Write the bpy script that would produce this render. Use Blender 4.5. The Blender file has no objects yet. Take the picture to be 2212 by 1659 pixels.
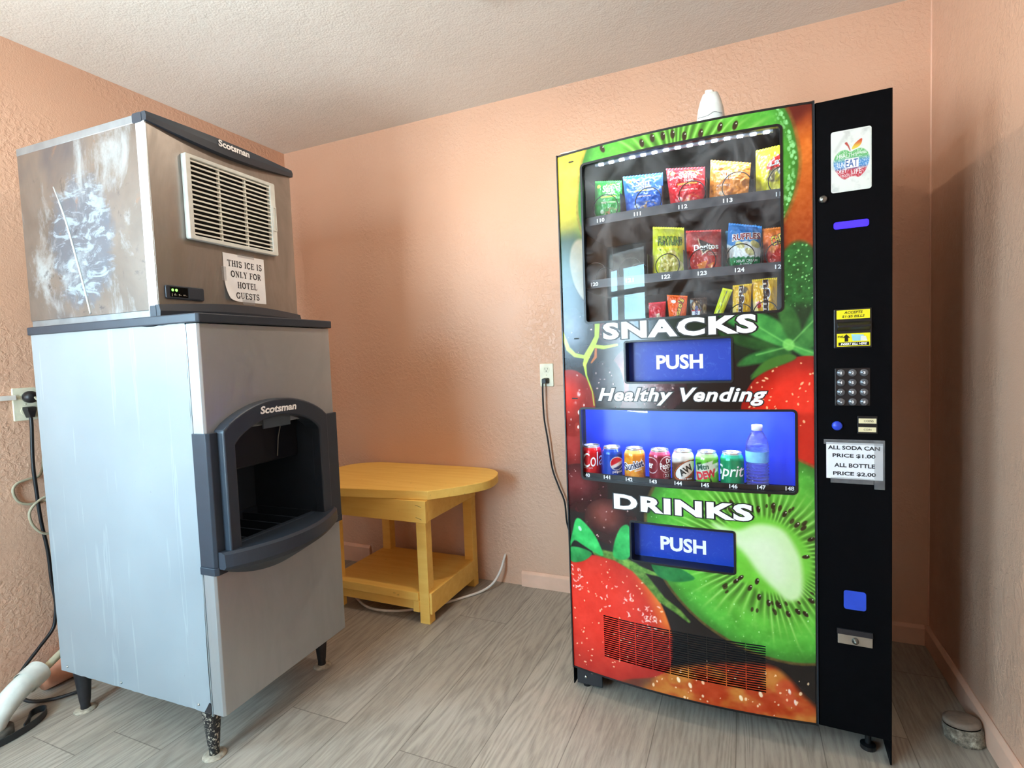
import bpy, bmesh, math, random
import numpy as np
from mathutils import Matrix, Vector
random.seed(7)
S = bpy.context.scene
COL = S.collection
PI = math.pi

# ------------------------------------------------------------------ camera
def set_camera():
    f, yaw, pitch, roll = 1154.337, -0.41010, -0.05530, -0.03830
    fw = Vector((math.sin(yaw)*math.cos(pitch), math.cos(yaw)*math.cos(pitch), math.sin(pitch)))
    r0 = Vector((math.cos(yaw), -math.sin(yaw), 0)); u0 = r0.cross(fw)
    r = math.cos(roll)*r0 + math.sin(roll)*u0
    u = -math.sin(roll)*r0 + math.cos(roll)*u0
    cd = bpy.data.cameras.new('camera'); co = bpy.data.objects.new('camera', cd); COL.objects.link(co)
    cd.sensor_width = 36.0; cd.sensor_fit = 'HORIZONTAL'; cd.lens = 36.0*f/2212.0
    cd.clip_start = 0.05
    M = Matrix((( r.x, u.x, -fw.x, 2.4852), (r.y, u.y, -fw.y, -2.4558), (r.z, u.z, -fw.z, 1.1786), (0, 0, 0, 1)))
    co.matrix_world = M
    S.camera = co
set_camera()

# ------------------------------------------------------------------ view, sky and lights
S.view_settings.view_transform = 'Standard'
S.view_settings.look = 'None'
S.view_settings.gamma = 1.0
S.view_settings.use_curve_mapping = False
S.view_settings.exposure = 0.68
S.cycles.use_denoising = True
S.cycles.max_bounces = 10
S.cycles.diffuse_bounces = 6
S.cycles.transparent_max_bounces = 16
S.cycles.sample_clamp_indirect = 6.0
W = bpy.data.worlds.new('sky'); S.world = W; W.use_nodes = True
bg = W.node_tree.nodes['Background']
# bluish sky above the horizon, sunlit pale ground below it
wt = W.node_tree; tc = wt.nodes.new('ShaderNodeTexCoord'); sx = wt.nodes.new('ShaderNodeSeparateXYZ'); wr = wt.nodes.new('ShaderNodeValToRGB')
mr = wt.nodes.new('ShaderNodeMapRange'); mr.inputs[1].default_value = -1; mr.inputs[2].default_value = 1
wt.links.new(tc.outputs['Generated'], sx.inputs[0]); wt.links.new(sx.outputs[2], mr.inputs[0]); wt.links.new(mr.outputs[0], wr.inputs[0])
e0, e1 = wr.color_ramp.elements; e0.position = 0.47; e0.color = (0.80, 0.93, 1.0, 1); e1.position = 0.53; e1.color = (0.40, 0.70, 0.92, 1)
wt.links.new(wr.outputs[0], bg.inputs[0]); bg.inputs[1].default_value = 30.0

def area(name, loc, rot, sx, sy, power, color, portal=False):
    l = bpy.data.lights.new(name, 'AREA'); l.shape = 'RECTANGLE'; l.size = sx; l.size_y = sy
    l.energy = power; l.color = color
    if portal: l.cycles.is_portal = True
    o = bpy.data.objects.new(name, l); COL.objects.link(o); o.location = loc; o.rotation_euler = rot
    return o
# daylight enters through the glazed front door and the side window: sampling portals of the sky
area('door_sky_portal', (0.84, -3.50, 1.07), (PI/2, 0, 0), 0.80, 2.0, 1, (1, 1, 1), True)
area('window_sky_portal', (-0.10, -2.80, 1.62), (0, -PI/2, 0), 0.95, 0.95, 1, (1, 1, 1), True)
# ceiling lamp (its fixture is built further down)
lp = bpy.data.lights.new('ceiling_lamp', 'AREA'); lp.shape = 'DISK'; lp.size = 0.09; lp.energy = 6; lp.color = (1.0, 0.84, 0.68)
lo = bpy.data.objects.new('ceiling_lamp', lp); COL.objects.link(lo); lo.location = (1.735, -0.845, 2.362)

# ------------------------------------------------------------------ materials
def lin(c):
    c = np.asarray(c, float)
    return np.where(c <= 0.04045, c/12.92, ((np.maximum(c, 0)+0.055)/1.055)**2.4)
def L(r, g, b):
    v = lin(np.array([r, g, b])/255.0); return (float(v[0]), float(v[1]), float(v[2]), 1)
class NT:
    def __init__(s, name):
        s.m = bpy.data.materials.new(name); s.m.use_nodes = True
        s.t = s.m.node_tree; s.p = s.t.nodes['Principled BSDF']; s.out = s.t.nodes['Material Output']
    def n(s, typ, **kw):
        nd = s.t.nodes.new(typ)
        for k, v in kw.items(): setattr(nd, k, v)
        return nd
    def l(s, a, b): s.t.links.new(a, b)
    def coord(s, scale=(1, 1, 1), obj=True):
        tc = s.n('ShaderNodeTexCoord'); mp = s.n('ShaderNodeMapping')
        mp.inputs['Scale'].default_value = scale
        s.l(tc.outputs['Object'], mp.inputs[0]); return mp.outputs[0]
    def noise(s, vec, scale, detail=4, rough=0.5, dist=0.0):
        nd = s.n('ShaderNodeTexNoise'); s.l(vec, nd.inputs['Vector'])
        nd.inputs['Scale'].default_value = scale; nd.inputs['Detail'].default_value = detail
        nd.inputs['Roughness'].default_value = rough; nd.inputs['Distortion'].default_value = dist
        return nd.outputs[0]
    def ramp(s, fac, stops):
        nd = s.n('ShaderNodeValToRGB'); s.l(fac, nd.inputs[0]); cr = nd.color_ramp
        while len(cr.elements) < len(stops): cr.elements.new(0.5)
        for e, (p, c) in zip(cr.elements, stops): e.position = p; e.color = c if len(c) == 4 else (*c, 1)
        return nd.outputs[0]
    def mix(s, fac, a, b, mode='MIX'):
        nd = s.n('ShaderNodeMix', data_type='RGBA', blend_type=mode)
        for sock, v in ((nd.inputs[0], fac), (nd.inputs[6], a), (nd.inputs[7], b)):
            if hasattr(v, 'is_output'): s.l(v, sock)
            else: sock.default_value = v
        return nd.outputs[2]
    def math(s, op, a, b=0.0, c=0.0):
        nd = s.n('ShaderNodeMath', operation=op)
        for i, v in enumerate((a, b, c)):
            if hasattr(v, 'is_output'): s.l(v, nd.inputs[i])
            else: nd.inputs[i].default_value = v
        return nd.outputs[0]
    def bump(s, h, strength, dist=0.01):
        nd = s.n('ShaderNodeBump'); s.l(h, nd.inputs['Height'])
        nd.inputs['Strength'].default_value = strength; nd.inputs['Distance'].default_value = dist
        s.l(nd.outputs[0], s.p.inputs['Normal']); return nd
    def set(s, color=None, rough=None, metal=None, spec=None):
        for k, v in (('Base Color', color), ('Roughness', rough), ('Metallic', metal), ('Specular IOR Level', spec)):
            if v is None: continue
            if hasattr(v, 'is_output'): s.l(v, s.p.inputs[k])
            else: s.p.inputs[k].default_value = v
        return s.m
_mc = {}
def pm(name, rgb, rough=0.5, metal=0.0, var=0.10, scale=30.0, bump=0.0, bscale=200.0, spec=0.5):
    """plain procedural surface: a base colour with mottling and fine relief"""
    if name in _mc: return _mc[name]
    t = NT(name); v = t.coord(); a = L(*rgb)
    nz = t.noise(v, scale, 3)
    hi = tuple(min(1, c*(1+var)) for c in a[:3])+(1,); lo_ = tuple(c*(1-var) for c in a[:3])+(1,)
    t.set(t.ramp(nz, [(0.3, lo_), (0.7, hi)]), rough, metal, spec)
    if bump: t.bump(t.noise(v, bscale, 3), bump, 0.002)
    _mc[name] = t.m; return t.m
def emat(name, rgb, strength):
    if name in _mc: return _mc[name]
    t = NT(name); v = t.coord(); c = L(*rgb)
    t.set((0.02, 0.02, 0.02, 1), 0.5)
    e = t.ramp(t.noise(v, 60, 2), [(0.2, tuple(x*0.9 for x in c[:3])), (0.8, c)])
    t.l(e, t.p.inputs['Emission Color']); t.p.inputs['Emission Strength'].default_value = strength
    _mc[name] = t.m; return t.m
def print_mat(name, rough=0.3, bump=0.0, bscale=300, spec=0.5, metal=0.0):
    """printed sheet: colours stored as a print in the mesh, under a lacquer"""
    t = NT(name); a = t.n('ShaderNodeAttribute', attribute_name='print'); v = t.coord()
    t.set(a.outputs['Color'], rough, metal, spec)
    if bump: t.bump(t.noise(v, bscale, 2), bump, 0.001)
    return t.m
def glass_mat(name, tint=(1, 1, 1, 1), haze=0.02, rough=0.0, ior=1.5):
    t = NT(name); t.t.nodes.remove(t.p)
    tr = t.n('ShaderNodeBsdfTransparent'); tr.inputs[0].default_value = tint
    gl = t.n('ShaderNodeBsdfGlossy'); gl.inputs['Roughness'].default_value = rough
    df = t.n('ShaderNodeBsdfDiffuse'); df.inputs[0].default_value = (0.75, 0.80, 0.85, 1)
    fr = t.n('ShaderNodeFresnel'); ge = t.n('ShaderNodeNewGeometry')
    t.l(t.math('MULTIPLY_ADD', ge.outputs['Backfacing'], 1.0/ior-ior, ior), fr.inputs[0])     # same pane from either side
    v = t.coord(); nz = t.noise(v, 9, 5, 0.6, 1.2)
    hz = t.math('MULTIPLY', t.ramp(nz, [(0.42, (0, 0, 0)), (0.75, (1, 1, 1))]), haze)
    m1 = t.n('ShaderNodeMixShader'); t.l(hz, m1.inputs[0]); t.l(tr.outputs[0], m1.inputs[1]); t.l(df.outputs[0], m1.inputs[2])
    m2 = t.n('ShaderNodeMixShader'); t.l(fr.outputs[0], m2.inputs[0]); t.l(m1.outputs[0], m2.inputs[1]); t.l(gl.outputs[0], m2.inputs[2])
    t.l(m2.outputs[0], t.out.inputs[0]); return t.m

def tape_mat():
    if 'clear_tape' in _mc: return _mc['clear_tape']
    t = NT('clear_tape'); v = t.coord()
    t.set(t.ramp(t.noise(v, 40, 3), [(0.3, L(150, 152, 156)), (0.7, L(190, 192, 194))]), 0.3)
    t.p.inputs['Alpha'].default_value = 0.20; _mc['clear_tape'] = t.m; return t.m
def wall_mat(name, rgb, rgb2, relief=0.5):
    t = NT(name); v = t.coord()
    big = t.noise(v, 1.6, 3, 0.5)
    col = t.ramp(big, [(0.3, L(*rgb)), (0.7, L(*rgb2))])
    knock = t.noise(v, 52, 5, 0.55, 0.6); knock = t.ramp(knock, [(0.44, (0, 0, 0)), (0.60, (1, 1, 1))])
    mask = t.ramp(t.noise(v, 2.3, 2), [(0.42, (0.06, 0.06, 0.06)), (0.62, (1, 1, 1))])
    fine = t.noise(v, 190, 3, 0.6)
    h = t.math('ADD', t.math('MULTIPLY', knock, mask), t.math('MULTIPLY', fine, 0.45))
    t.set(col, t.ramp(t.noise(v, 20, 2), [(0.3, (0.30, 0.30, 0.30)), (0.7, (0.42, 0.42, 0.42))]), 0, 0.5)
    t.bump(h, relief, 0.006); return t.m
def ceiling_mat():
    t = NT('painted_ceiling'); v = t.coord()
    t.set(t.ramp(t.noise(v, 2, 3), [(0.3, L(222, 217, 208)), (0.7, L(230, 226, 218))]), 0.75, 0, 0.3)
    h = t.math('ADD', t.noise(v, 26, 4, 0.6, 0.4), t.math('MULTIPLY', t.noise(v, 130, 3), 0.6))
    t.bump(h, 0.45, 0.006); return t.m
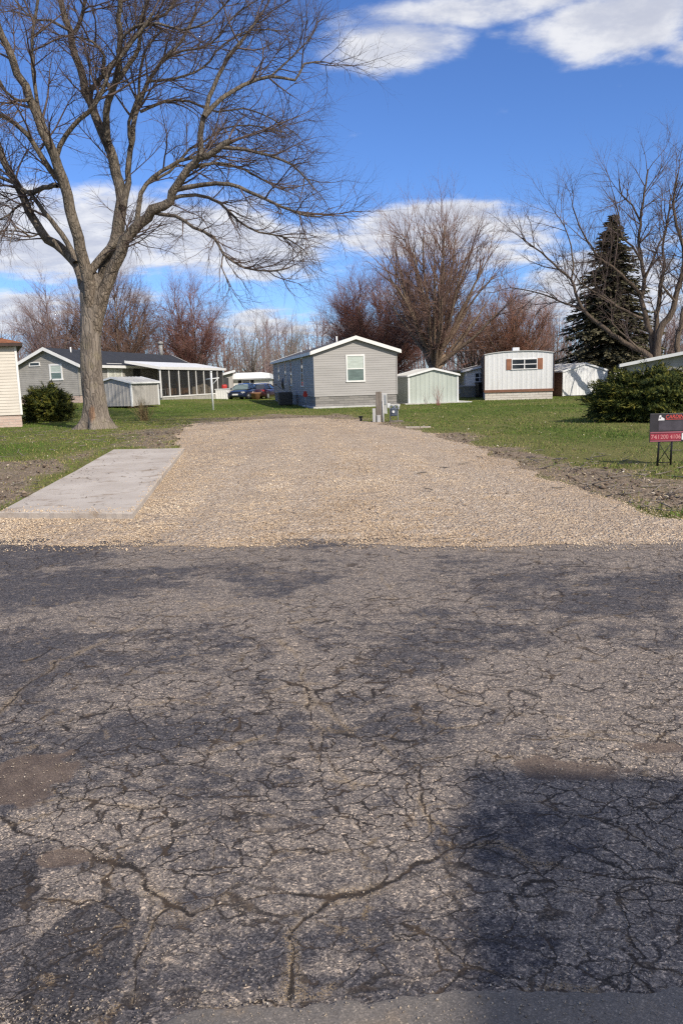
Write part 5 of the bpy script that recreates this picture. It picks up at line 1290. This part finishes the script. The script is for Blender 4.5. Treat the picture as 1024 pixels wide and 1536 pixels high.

+--

■ **Task goal**: Set down word for word the lines from the first entry through the line with "PI = math.pi", both included, omitting pictures.

■ **The reply**:
Write the bpy script that would produce this render. Use Blender 4.5. The Blender file has no objects yet. Take the picture to be 2212 by 1659 pixels.
import bpy, bmesh, math, random
import numpy as np
from mathutils import Matrix, Vector
random.seed(7)
S = bpy.context.scene
COL = S.collection
PI = math.pi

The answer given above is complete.